Thanks for including the references to Y.A. Criswell in this piece. For many years, this minister of hate was a leader in bigotry under-recognized by America as a whole.

Criswell came to prominence, and eventual presidency, in the Southern Baptist Convention by his explicit acceptance of the use of violence to keep Southern Baptist churches segregated. Rather less known, but also of great importance, was his repeated attacks on the loyalty and patriotism of American Catholics, specifically including that of then-Senator John Fitzgerald Kennedy. It was to respond to these attacks that JFK made his famous redeclaration of America's traditional view of the separation of church and state, a view first established by George Washington whose import prominent Republiscum Catholics today have been seeking to undercut. After the assassination of JFK and the subsequent enactment of the various civil rights laws, Criswell saw fit to fade publicly into the background until he was picked in 1968 to be the public face of an officially reconstructed Southern Baptist Convention.
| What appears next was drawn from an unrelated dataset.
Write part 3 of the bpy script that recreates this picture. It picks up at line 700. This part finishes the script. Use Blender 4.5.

The piece mentions Criswell's acolyte and spiritual and de facto heir, Robert Jeffress, who has succeeded Criswell as pastor of one of America's biggest megachurches. Jeffress, one of the creatures with the greatest influence on Mike Pence and Traitor Chump, is a notorious anti-LGBT bigot. Less well known, but even more important not just to the U.S. but to the world as a whole, is Jeffress' belief in the desirability of a literal Armageddon, a global nuclear war preferably beginning in the Middle East as an essential precursor to the return of Jesus to this earth, and his literal embrace of Degenerate Don -- after all, nobody's perfect -- in his efforts to emulate (my opinion) the Anti-Christ.
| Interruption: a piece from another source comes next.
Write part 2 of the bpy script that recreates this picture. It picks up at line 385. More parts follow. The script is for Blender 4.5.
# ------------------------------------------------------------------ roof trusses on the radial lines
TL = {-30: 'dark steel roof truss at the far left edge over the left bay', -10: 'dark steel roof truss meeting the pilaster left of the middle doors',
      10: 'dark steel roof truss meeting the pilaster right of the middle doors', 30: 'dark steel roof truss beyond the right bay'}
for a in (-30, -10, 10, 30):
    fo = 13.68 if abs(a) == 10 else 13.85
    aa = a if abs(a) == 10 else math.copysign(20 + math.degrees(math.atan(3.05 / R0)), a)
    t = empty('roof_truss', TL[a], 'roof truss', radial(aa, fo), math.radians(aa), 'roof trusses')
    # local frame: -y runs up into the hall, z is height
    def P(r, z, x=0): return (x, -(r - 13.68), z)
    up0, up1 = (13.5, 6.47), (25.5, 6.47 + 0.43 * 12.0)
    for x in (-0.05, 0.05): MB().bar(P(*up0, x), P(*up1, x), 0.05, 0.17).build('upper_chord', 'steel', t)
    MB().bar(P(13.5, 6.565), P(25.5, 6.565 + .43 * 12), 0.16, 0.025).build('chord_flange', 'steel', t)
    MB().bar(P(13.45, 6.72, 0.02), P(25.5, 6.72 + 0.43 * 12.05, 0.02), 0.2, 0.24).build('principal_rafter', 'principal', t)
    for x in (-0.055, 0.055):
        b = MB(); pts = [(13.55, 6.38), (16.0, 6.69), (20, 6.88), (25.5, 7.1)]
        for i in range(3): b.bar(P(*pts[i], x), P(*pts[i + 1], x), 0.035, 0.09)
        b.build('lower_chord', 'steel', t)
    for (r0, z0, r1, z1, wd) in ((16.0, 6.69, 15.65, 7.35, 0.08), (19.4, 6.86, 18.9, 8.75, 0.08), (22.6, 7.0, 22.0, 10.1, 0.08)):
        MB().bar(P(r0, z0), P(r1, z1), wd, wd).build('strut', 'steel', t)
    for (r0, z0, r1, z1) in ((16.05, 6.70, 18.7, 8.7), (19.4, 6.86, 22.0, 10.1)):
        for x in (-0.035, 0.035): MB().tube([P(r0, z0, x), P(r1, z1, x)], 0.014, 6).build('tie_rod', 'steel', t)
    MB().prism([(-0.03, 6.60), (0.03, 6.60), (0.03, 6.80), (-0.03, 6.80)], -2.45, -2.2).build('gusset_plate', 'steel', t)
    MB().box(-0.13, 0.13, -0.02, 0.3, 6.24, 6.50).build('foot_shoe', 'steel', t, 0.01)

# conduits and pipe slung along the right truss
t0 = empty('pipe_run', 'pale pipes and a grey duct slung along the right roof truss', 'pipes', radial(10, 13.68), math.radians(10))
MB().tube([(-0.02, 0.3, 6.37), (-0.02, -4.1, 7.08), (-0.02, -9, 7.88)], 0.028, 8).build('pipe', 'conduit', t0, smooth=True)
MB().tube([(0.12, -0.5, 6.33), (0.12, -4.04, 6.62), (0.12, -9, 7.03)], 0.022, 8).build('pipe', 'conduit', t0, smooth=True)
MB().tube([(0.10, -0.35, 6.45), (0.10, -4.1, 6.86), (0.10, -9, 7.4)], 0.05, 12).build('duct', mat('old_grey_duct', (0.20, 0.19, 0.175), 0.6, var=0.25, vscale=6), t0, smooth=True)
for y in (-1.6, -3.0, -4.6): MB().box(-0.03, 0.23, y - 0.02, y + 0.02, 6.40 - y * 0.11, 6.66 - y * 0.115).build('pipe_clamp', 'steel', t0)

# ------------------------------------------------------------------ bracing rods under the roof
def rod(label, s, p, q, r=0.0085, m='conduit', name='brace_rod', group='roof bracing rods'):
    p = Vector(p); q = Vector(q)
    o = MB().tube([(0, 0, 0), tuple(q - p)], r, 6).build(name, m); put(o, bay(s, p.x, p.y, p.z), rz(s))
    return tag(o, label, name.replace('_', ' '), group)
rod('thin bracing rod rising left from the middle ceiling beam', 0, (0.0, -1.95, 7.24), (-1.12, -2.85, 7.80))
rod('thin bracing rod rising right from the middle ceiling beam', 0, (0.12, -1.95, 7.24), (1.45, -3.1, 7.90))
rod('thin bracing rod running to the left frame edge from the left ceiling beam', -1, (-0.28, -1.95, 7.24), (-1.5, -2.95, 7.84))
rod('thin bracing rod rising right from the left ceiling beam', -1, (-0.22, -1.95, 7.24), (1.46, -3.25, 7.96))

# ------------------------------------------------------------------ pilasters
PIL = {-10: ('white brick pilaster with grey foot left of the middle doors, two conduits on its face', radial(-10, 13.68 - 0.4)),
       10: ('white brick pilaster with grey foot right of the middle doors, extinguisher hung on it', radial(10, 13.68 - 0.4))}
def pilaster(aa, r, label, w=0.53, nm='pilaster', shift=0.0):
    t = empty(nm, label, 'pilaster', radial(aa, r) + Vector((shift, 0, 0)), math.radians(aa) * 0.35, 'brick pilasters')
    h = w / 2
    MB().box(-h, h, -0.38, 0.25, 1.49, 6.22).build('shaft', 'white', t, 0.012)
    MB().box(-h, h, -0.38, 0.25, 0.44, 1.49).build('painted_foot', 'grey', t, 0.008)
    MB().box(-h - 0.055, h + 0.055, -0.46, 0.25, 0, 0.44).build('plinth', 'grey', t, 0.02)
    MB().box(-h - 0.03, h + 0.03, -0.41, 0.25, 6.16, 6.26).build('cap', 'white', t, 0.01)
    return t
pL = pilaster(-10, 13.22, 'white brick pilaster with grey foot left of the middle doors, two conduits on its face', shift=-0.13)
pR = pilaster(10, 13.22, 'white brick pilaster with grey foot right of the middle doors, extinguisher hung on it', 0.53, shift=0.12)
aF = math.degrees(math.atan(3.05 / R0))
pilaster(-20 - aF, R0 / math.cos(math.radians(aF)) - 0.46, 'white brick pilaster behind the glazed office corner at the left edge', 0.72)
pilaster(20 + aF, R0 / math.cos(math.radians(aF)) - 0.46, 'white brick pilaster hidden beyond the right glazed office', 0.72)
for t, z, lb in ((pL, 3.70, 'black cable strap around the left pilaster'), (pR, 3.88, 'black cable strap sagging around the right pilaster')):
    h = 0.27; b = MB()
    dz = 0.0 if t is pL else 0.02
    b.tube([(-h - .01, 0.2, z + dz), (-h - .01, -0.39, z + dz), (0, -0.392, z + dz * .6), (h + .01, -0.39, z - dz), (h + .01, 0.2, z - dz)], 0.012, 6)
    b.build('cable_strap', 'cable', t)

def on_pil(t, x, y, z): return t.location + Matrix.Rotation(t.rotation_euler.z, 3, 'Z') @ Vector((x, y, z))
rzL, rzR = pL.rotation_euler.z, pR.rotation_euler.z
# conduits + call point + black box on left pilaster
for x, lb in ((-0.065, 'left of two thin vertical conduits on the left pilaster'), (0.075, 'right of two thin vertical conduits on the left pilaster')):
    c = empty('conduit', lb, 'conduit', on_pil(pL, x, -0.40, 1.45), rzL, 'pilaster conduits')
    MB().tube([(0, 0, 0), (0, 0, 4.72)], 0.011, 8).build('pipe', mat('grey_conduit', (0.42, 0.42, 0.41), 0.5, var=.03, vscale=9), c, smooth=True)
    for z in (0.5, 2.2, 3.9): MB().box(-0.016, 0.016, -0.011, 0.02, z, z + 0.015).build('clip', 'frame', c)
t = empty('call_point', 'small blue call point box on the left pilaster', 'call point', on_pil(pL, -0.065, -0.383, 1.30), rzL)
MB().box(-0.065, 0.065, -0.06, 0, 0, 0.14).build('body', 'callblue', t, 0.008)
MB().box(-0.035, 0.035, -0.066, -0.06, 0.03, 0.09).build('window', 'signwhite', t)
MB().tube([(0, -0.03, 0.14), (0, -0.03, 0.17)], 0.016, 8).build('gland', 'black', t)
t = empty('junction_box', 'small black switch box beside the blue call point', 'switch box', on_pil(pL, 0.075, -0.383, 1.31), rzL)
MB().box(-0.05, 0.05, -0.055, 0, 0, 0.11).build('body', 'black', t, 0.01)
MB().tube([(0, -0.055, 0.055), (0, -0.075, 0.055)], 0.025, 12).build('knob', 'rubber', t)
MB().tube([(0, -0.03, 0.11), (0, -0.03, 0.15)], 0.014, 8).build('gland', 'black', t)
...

Jeffress of course is not the only Southern Baptist sociopath inspired by Criswell, and not even the best known. Rick Warren, pastor of the notorious Saddleback Church and author of "The Purpose-Driven Life," credits Criswell for being responsible personally for his "come to Jesus" moment and subsequent inspiration and named his mentor as being probably the greatest preacher of the second half of the 20th Century.

Sadly, Criswell's legacy lives on, as his spiritual heirs, lay and spiritual, continue to ask themselves, "What would Jesus do?" And hasten to do the opposite.